TODO ANO TEM UMA HISTÓRIA E TODA HISTÓRIA TEM UM ANO

por_Ana Maria Bahiana • de_Los Angeles

Todo ano tem uma história, e toda história tem um ano. E todo passo do tempo tem suas marcas. Sempre pensei em 82 como uma abertura e uma transição. O verão foi particularmente bonito (e, no Rio, verões marcam como índices históricos).
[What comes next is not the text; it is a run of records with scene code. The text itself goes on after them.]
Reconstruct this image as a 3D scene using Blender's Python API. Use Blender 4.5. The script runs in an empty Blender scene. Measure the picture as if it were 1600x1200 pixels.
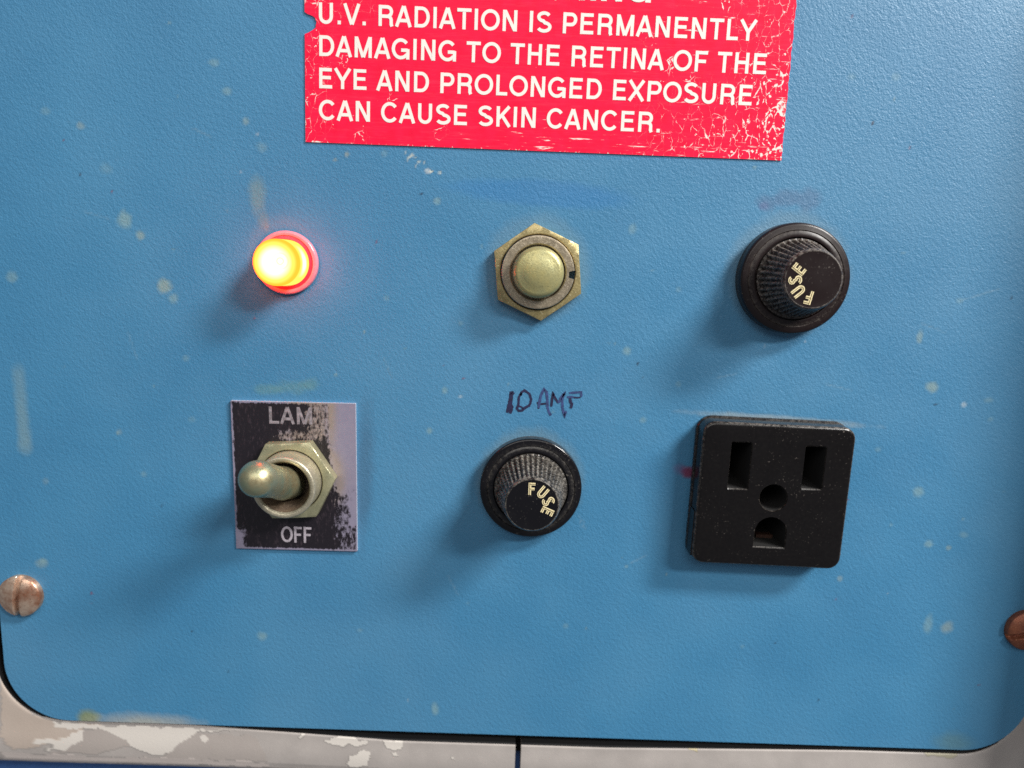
import bpy, bmesh, math, random
import numpy as np
from mathutils import Vector, Matrix

# ------------------------------------------------------------------ camera, world, lights
scene = bpy.context.scene
COL = scene.collection
S = 0.001                      # everything below is written in millimetres on the panel
PITCH, ROLL = math.radians(9.2), 0.033
FOCAL = 1114.0                 # focal length in pixels of a 1600 px wide picture
DIST = 132.0                   # camera to panel, mm

F0 = Vector((0, math.cos(PITCH), -math.sin(PITCH)))
R0 = Vector((1, 0, 0))
U0 = Vector((0, math.sin(PITCH), math.cos(PITCH)))
CR = R0 * math.cos(ROLL) + U0 * math.sin(ROLL)
CU = -R0 * math.sin(ROLL) + U0 * math.cos(ROLL)

cam = bpy.data.cameras.new('camera')
cam.sensor_width = 36.0
cam.lens = 36.0 * FOCAL / 1600.0
cam.clip_start, cam.clip_end = 0.005, 50
cam.dof.use_dof = True
cam.dof.focus_distance = 0.1275
cam.dof.aperture_fstop = 12.0
camo = bpy.data.objects.new('camera', cam)
m = Matrix.Identity(4)
for i in range(3):
    m[i][0], m[i][1], m[i][2] = CR[i], CU[i], -F0[i]
m[1][3] = -DIST * S
camo.matrix_world = m
COL.objects.link(camo)
scene.camera = camo

world = bpy.data.worlds.new('World')
scene.world = world
world.use_nodes = True
bg = world.node_tree.nodes['Background']
bg.inputs[0].default_value = (0.80, 0.88, 1.0, 1)
bg.inputs[1].default_value = 0.18


def area(name, loc, target, sx, sy, power, col=(1, 1, 1), xaxis=(1, 0, 0)):
    l = bpy.data.lights.new(name, 'AREA')
    l.shape = 'RECTANGLE'
    l.size, l.size_y, l.energy, l.color = sx, sy, power, col
    o = bpy.data.objects.new(name, l)
    COL.objects.link(o)
    d = (Vector(loc) - Vector(target)).normalized()
    x = Vector(xaxis).normalized()
    d = (d - x * d.dot(x)).normalized()
    y = d.cross(x)
    mm = Matrix.Identity(4)
    for i in range(3):
        mm[i][0], mm[i][1], mm[i][2], mm[i][3] = x[i], y[i], d[i], loc[i]
    o.matrix_world = mm
    return o


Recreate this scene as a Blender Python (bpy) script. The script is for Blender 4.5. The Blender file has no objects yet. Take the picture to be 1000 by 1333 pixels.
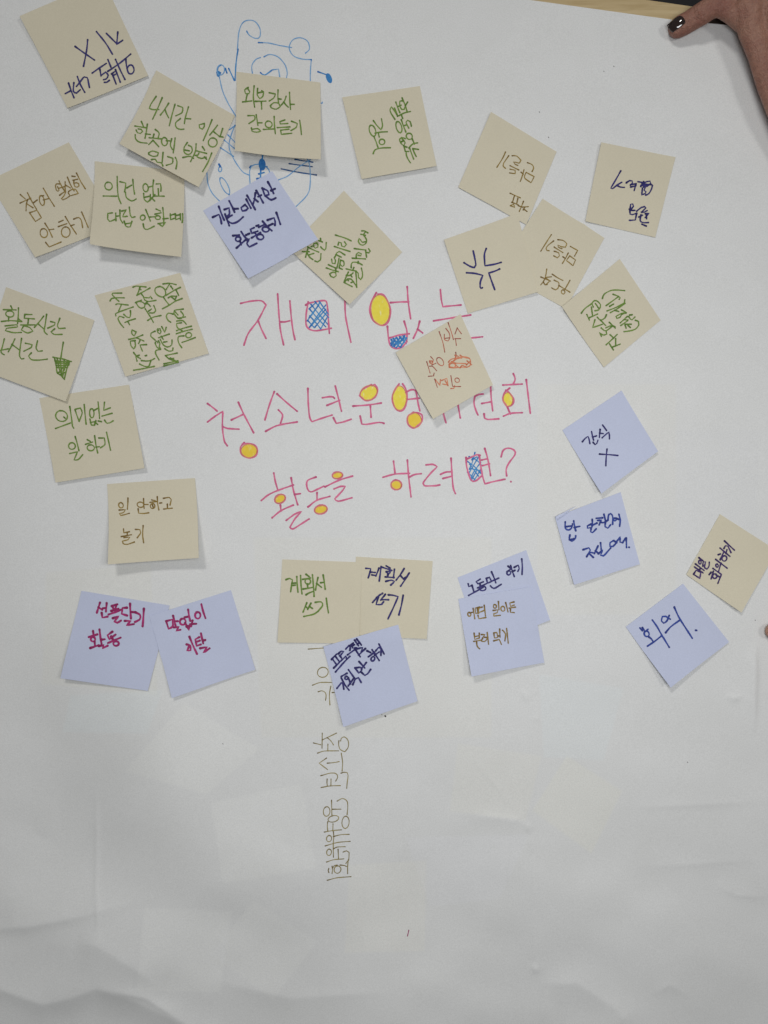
import bpy, bmesh, math, random
import numpy as np
from mathutils import Vector, Matrix
from mathutils.bvhtree import BVHTree
random.seed(7); rng = np.random.default_rng(7)
sc = bpy.context.scene
COL = sc.collection

# ------------------------------------------------------------ camera, light, exposure
S = 0.00068            # metres per photograph pixel on the table (a sticky note is 76 mm)
H = 0.78               # camera height above the paper
cd = bpy.data.cameras.new('camera'); cam = bpy.data.objects.new('camera', cd); COL.objects.link(cam)
cam.location = (0, 0, H); cam.rotation_euler = (0, 0, 0)
cd.sensor_fit = 'VERTICAL'
cd.angle = 2*math.atan(666.5*S/H)
cd.clip_start = 0.01; cd.clip_end = 50
sc.camera = cam

w = bpy.data.worlds.new('World'); sc.world = w; w.use_nodes = True
w.node_tree.nodes['Background'].inputs[0].default_value = (0.93, 0.97, 1.0, 1)
w.node_tree.nodes['Background'].inputs[1].default_value = 0.09
def area(name, loc, target, size, size_y, power, colour):
    l = bpy.data.lights.new(name, 'AREA'); l.shape = 'RECTANGLE'; l.size = size; l.size_y = size_y
    l.energy = power; l.color = colour
    o = bpy.data.objects.new(name, l); COL.objects.link(o); o.location = loc
    d = Vector(target) - Vector(loc); o.rotation_euler = d.to_track_quat('-Z', 'Y').to_euler()
    return o
area('ceiling_or_fill_light', (-0.85, 1.9, 2.6), (-0.1, 0.05, 0), 0.62, 0.34, 26.0, (1, 0.985, 0.95))
area('ceiling_or_fill_light', (1.5, 0.20, 2.3), (0.08, 0, 0), 0.42, 0.42, 9.0, (1, 0.985, 0.96))
area('ceiling_or_fill_light', (0.09, 0.0, 0.92), (0.09, 0.0, 0), 0.30, 0.30, 1.95, (0.97, 0.985, 1)).data.spread = math.radians(130)  # low fill lamp added just above the camera to brighten the sheet's middle
sc.view_settings.view_transform = 'Standard'; sc.view_settings.look = 'None'
sc.view_settings.exposure = 0.0; sc.view_settings.gamma = 1.0

# ------------------------------------------------------------ helpers
def W(x, y, z=0.0):
    """photograph pixel -> place on the table, at height z"""
    k = (H - z)/H
    return ((x-500)*S*k, (666.5-y)*S*k, z)

def tag(o, label=None, cat=None, group=None, kind=None):
    if label: o['label'] = label
    if cat: o['category'] = cat
    if group: o['group'] = group
    if kind: o['kind'] = kind
    return o

def mesh_obj(name, verts, faces, mat, parent=None, loc=(0, 0, 0), smooth=False):
    me = bpy.data.meshes.new(name)
    me.from_pydata([tuple(v) for v in verts], [], faces)
    me.materials.append(mat)
    if smooth: me.shade_smooth()
    o = bpy.data.objects.new(name, me); COL.objects.link(o)
    if parent: o.parent = parent
    o.location = loc
    return o

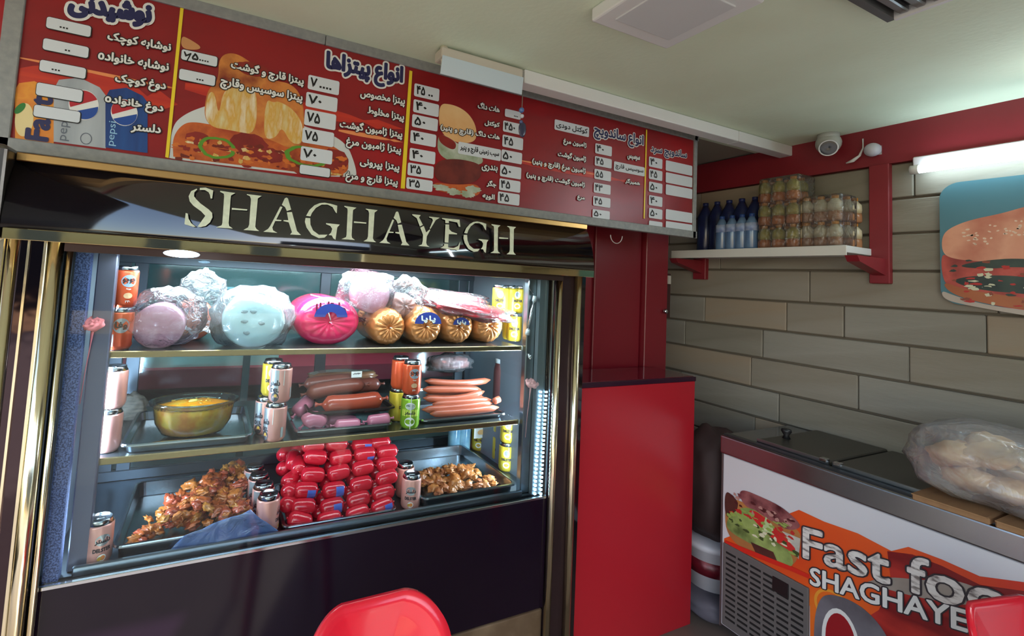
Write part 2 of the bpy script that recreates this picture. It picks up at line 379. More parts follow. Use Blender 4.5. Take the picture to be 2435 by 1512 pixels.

Foi o ano de tantas coisas, mas teve mais uma, a revista que eu criei, “Pipoca Moderna”, que foi desdobramento de “Rock, A História e a Gloria/Jornal de Música”, dos anos 70, e seria, três anos depois, a semente para a “Bizz”. Esse é um dos elementos que definem, para mim, o elemento “transição” de 82.

A transição também quer dizer que a consolidação da mistureba rock-com-tudo, que vinha crescendo espontaneamente nos anos 70, criou o termo “Rock BR” e começou a estruturação de uma indústria de disco e show em torno dessa ideia e dessa marca.

Perfeito Fortuna e o Circo Voador eu sempre vi como um sinal alvissareiro – ali plantado no Arpoador, que sempre foi um lugar sagrado para quem quer paz, erva e paisagem —, um pressentimento bom. Acolheu todas as raízes e as ideias dessas duas levas, a que vinha dos 70 e a que tomava forma em 82.

Isso pra mim foi o sinal da abertura. Três anos depois, mais ou menos, a ditadura se dissolveria na abertura do primeiro grande festival de rock.

Não sei dizer quais discos de 82 eu mais gostava. Como diria meu mestre Júlio Hungria eu baguncei meu armário de memórias e hoje ouço tudo, e muito mais e alegremente fora de ordem.